= Task =
Report only how many lines hold the word "this".

= Information supplied =

<<<<

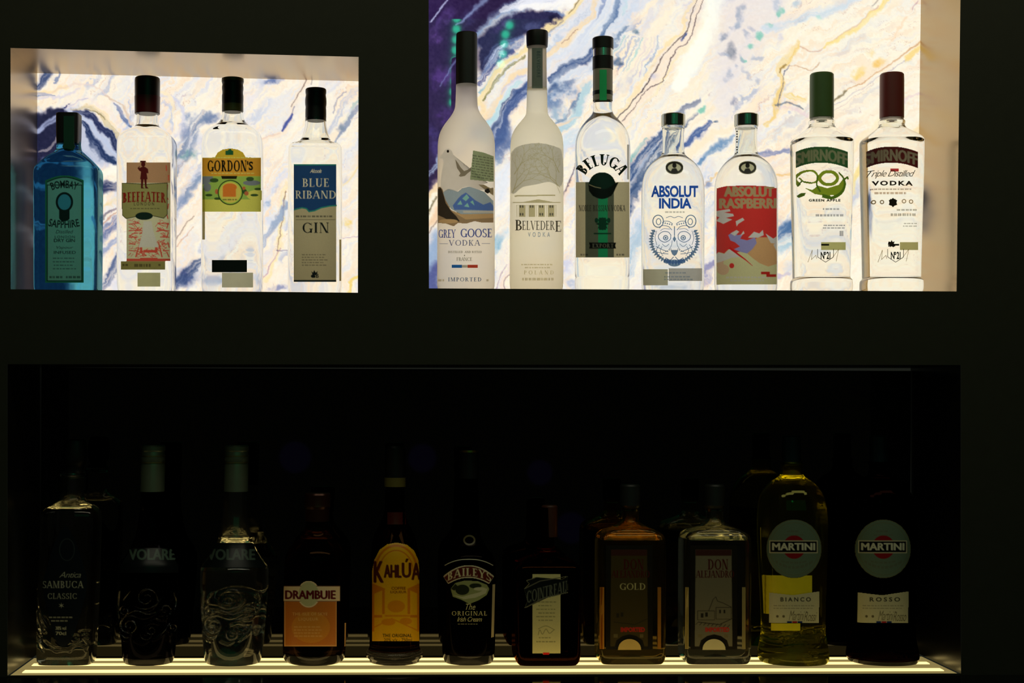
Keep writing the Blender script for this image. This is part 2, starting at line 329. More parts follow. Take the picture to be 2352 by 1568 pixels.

>>>>
<<<<

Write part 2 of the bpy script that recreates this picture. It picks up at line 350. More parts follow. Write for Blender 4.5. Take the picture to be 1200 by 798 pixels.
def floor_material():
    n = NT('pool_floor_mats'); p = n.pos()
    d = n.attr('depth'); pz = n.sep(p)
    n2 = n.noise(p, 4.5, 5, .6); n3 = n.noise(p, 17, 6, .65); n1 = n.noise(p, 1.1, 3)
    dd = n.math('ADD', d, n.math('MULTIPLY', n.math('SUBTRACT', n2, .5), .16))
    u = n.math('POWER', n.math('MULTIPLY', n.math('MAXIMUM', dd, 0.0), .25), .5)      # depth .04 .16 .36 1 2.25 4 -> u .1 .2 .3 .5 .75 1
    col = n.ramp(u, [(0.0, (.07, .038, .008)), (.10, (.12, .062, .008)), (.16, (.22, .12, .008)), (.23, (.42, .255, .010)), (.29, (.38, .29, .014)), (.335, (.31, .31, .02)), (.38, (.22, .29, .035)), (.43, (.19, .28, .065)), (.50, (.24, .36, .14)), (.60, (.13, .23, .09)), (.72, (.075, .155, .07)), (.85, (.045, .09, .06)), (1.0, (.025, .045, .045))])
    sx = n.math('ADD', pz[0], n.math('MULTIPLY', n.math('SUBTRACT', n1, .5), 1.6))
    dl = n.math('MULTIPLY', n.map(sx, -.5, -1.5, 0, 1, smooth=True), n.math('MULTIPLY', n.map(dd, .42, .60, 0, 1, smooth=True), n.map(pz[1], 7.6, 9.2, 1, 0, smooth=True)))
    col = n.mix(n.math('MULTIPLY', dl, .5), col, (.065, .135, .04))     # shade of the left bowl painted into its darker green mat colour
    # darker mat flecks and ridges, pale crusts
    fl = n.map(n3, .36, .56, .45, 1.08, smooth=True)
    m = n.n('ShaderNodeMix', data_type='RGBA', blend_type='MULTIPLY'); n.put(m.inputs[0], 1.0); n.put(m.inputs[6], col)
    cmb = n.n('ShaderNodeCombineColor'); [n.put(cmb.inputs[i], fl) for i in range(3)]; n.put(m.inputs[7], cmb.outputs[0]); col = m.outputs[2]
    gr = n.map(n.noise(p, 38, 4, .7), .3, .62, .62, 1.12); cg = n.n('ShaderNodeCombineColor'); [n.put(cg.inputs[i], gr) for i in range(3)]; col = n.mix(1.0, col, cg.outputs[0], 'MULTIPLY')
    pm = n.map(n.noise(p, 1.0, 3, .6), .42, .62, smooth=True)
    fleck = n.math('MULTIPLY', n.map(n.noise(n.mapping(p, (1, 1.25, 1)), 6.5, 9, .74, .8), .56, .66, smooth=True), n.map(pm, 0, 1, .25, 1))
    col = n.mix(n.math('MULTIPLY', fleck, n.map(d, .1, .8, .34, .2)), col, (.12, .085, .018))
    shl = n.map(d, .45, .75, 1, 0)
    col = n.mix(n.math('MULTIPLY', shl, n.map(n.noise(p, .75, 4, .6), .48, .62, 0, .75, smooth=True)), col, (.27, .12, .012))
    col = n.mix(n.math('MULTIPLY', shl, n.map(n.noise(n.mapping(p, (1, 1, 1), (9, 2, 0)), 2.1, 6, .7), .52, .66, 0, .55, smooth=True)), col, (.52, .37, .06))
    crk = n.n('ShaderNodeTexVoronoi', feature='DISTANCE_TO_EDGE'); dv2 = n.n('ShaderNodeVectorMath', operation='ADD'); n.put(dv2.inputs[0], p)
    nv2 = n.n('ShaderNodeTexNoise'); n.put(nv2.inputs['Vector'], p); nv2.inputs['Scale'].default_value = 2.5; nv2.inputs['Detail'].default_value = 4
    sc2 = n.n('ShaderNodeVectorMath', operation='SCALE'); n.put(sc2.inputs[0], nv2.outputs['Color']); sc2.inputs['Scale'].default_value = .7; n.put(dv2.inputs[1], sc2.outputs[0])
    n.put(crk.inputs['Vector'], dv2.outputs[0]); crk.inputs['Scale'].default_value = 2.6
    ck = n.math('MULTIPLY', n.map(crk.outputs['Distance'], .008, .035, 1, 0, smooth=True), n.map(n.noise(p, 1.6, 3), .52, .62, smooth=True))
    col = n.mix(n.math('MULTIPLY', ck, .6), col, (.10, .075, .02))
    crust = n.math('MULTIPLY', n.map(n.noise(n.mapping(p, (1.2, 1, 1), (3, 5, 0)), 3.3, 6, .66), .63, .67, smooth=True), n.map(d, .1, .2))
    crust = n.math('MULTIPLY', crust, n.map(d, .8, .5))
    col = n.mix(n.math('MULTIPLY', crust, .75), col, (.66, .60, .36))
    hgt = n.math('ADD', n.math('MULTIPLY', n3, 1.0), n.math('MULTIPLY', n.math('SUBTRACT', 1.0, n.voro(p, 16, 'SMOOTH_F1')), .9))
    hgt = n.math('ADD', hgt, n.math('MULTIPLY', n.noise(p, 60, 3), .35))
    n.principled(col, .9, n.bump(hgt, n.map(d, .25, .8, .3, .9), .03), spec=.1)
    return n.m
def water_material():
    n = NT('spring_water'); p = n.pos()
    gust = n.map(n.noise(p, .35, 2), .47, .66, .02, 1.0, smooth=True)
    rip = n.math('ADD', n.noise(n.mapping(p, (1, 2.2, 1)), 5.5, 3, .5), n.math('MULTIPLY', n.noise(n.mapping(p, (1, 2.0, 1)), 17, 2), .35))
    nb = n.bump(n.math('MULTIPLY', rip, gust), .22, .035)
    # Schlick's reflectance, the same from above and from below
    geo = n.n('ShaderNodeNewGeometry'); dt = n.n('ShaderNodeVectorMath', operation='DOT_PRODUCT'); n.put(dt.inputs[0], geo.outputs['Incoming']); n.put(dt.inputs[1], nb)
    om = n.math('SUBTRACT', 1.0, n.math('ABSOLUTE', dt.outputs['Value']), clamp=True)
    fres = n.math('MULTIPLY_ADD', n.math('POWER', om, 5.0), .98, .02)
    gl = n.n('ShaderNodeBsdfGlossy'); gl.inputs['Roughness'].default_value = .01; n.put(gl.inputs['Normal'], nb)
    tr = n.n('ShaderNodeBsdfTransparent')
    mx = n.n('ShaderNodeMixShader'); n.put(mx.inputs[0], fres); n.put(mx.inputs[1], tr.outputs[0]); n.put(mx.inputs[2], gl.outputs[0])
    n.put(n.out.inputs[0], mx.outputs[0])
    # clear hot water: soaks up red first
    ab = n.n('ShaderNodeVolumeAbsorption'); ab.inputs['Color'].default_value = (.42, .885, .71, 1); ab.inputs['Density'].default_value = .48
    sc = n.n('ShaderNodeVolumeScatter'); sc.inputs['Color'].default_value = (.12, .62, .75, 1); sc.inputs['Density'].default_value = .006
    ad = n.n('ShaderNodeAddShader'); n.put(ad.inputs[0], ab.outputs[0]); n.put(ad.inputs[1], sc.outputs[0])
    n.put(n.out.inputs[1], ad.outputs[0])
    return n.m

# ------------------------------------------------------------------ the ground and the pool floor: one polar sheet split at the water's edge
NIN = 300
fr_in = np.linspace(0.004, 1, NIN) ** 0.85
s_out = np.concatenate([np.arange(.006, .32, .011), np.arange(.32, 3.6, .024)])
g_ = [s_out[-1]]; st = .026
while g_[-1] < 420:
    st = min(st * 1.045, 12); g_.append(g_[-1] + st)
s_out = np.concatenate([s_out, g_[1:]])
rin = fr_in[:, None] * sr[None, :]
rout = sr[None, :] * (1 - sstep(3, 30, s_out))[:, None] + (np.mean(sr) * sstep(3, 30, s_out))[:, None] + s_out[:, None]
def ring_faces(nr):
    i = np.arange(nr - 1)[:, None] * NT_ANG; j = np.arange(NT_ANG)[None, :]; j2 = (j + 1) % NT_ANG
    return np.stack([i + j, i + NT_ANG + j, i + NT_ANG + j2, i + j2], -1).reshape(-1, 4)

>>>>

= Task result =
2